Our latest volunteer’s role get her a sense of purpose in her 70s

Our latest volunteer’s role get her a sense of purpose in her 70s

Nancy Brown is quite possibly one of the city’s busiest women – and she is just turning 72.

If she’s not making wigs or styling amateur dramatics performers’ hair backstage on the region’s theatre circuit, she’s out assisting with countryside walks to help people enjoy healthier lifestyles.

Now, PFH is delighted that Nancy, who lives in West Hull, is gifting some of her time to our residents as well, after recently becoming the latest recruit to our expanding team of volunteers – she is the tenth person to become part of this hugely beneficial initiative.

Launched in 2017, our Volunteering Programme focuses on sharing skills, befriending and socialising – it’s going from strength to strength and really beginning to have a positive impact on our residents’ lives. Volunteers can spare as much or as little of their time as is convenient to them.

Nancy – who previously enjoyed a 30-year career in managing residential homes – already had long-standing links with Claire Champlin, PFH’s Independent Living Manager, thanks to her involvement in the Older People’s Partnership’s countryside walks. She was keen to do some work with PFH too, despite this taking her volunteering work to anywhere up to 20 hours each week.

“When you retire, as I did last year from my role managing Hull Minster’s café, you find there is a definite void and it’s easy to see how quickly you can slip into not doing very much,” explained Nancy.
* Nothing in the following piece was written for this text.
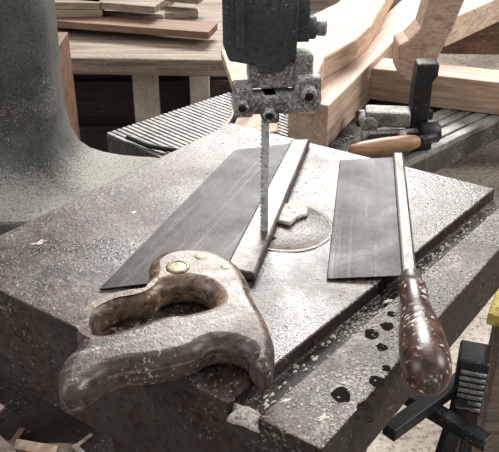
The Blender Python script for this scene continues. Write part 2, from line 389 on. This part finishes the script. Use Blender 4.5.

“There are several really important things in later life in my view and they include family, friends, good food, a good social life and getting yourself out and about – not much else matters, as it’s about having a sense of purpose.

“Initially I am visiting residents at Christopher Pickering Lodge and Ada Holmes Circle. I am taking it slowly and giving the residents chance to get to know me rather than just diving in with an agenda of activities.

“I go along with a packet of biscuits and the local newspaper, have a cup of tea and perhaps do a quiz to start off with – the rest just flows from there. I read funny poems or we do some crafts. We also organised a horse racing afternoon during one of the Bank Holidays and just placed small bets on old race meets, as residents told me that was often a time they didn’t see anyone.

“Volunteering keeps me young, it’s important to stay active and keep walking, which is why I have also been assisting with walks for over 15 years now. I also work backstage for lots of amateur dramatic groups and youth theatre doing their stage hair and wigs, which came about because I was a hairdresser back in the 60s.

“I would urge anyone who is considering volunteering to try it, you can give up as much or as little time as you want and the benefits you enjoy yourself are well worth it. I certainly sleep well at night, that’s for sure!”